Foi em parte o orgulho sunita que fez de Falluja o cenário dos combates mais sangrentos da ocupação americana, travados contra uma primeira encarnação do Estado Islâmico, que em 2014 voltou a aproveitar o descontentamento sectário para mobilizar a população e reclamar a primeira cidade do seu suposto califado. Ali Mamouri, especialista nas tensões sectárias do Médio Oriente e colunista no portal Al-Monitor, avisa que a história pode voltar a repetir-se. "O Governo não se preparou para a fase de pós-libertação, que em muitos sentidos é mais importante do que a própria libertação", escreve. 
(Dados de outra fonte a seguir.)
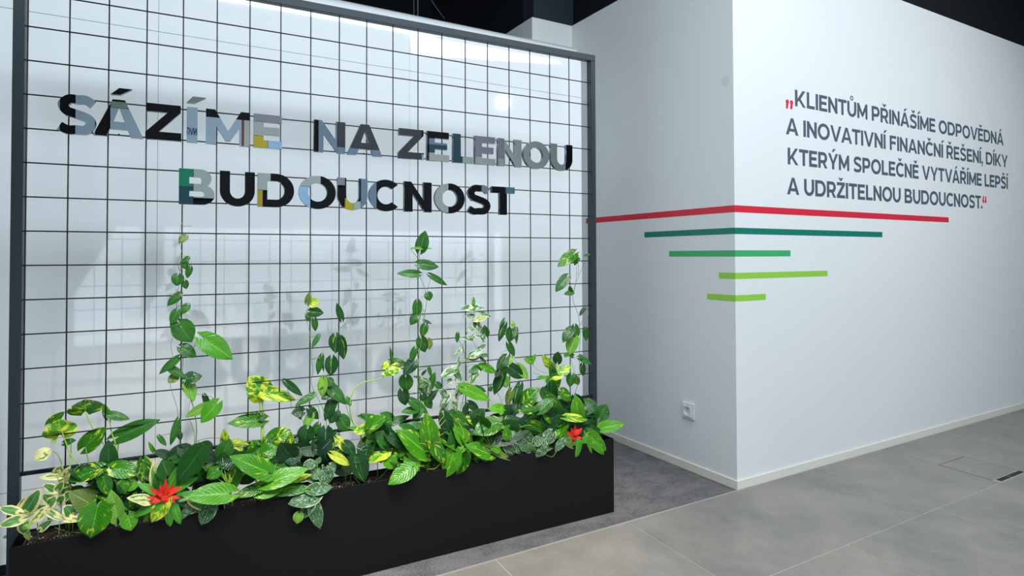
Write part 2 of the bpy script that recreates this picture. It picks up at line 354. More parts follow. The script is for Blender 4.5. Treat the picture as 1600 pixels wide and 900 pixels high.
fbp('slot_frame', 1.1935, 1.4645, 0.5765, 0.5803, -0.009, 0.0008, M_strip)
fbp('slot_frame', 1.1935, 1.2150, 0.5512, 0.5763, -0.009, 0.0002, M_strip)
fbp('slot', 1.2152, 1.4645, 0.5512, 0.5763, -0.0012, -0.0008, M_dark)
fbp('slot_clip', 1.310, 1.338, 0.5535, 0.574, -0.0008, 0.0002, M_liner)
# pebbles of grit on the tiles are left to the material

# glossy white cabin behind the grid
pod = empty('glossy_partition', (0, 0.445, 0), 'glossy white panelled partition with rounded top behind the wire grid', 'partition', rz=A)
PXR = 2.318; PR = 0.145; PT = 2.278; SX = [-2.0, -0.9, 0.318, 1.33, PXR]; G2 = 0.0006
def pod_profile(z0, z1):
    pts = []
    if z1 < PT: return [(0, z0), (0, z1)]
    pts = [(0, z0)]
    for i in range(15):
        a = PI/2*i/14; pts.append((PR-PR*math.cos(a), PT-PR+PR*math.sin(a)))
    pts.append((0.9, PT)); return pts
for i in range(4):
    x0, x1 = SX[i]+G2, SX[i+1]-G2
    for z0, z1 in ((0.052, 0.2925), (0.2945, 1.962), (1.964, PT)):
        P = pod_profile(z0, z1); mb = MB(); T = 0.9 if len(P) > 3 else 0.04
        vs = [(x, y, z) for x in (x0, x1) for y, z in P]; n = len(P)
        back = [(T, P[-1][1]), (T, z0)] if len(P) == 2 else [(0.9, z0)]
        vs = [(x0, y, z) for y, z in P+back] + [(x1, y, z) for y, z in P+back]; n2 = len(P)+len(back)
        fs = [(j, n2+j, n2+(j+1) % n2, (j+1) % n2) for j in range(n2)]
        mb.add(vs, [tuple(range(n2)), tuple(range(2*n2-1, n2-1, -1))] + fs)
        o = mb.build('panel', M_gloss, pod, smooth=False)
        if len(P) > 3:
            for p in o.data.polygons:
                if abs(p.normal.x) < 0.5: p.use_smooth = True
            o.data.set_sharp_from_angle(angle=math.radians(28)) if hasattr(o.data, 'set_sharp_from_angle') else None
mb = MB(); mb.box((-2.0, 0.045, 0.0), (PXR-0.03, 0.88, 2.08)); mb.build('core', M_plinth, pod)
mb = MB(); mb.box((PXR-0.05, 0.0415, 0.052), (PXR-0.0012, 0.9, 1.9635)); mb.build('end_panel', M_gloss, pod)
# cables and hangers under the black ceiling
for u0, u1, dx, r, lab in ((645, 647, 0, 0.002, 'straight thin cable hanging from the black ceiling, left of the twisted one'), (652, 653, 0, 0.0035, 'pale twisted cable hanging from the black ceiling above the partition'), (671, 694, 1, 0.002, 'thin cable curving down from the black ceiling behind the partition')):
    pts = []
    for i in range(14):
        t = i/13
        uu = u0+(u1-u0)*(t**0.6 if dx else t); vv = -120+t*(150 if dx else 160)
        if dx: uu = 669+(26)*max(0, t-0.75)/0.25*(0.6+0.4*t)
        pts.append(at(uu, vv, 1.5))
    pts = [p for p in pts if p.z < 3.6]
    top = Vector((pts[0].x, pts[0].y, 3.6)); m = MB(); m.tube([top]+pts, r, 6)
    tag(m.build('ceiling_cable', mat('pale_blue_grey_cable', (0.10, 0.16, 0.22), 0.4), smooth=True), lab, 'cable', 'cables under the ceiling')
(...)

Já existem provas disso. A campanha por Falluja foi minada nas últimas semanas por tensões sectárias causadas pelas milícias xiitas que ajudaram a conquistar os arredores Norte da cidade. Organizações humanitárias acusam-nas de tortura e execuções sumárias de perto de 50 residente sunitas, vistos como facilitadores do domínio jihadista dos últimos dois anos. Abadi prometeu investigar os abusos, mas também ele tem de responder por alegações de tortura às mãos das suas forças governamentais, que, num esforço de triagem entre refugiados e combatentes jihadistas disfarçados, detiveram cerca de 20 mil homens e jovens.

A aparente vitória militar ainda nem se fez sentir na população. À medida que as forças iraquianas avançavam pelas ruas de Falluja, as agências humanitárias pediam ajuda aos governantes iraquianos para dar resposta às dezenas de milhares de pessoas que fugiam da cidade em êxodo, muitas delas debilitadas por seis meses de cerco em que ficaram quase sem acesso a água potável e alimento. O próprio Governo, no limite dos recursos pelos mais de três milhões de deslocados internos, pouco fez para ajudar. E este domingo, na azáfama da vitória, as agências de protecção pediam cautela. 

Bagdad afirma que 90% da cidade está habitável, ao contrário de outros antigos bastiões do Estado Islâmico no Iraque, como Ramadi ou Tikrit, devastados por meses de combates. Mas o Conselho Norueguês para os Refugiados, uma das agências mais importantes no terreno, pede um passo atrás. “Não sabemos simplesmente que zonas são seguras e quais não o são; precisamos de um processo rigoroso de desminagem em zonas residenciais e análises de segurança antes que os civis considerem regressar”, defendeu a agência em comunicado, mesmo admitindo que as condições nos campos são "ainda extremamente duras”.

As Nações Unidas calculam que cerca de 85 mil pessoas fugiram de Falluja desde o início das operações, há pouco mais de um mês. O êxodo levou as agências humanitárias ao limite, esgotando os abrigos para as horas de grande calor ou frio extremo na noite do deserto, por exemplo, ou limitadas a oferecer um mínimo de três litros de água engarrafada por dia. “Fugiram de um pesadelo para entrarem noutro”, reclamava há dias o director do CNR para o Iraque, que há uma semana recebeu 20 milhões de dólares em ajuda humanitária dos Estados Unidos.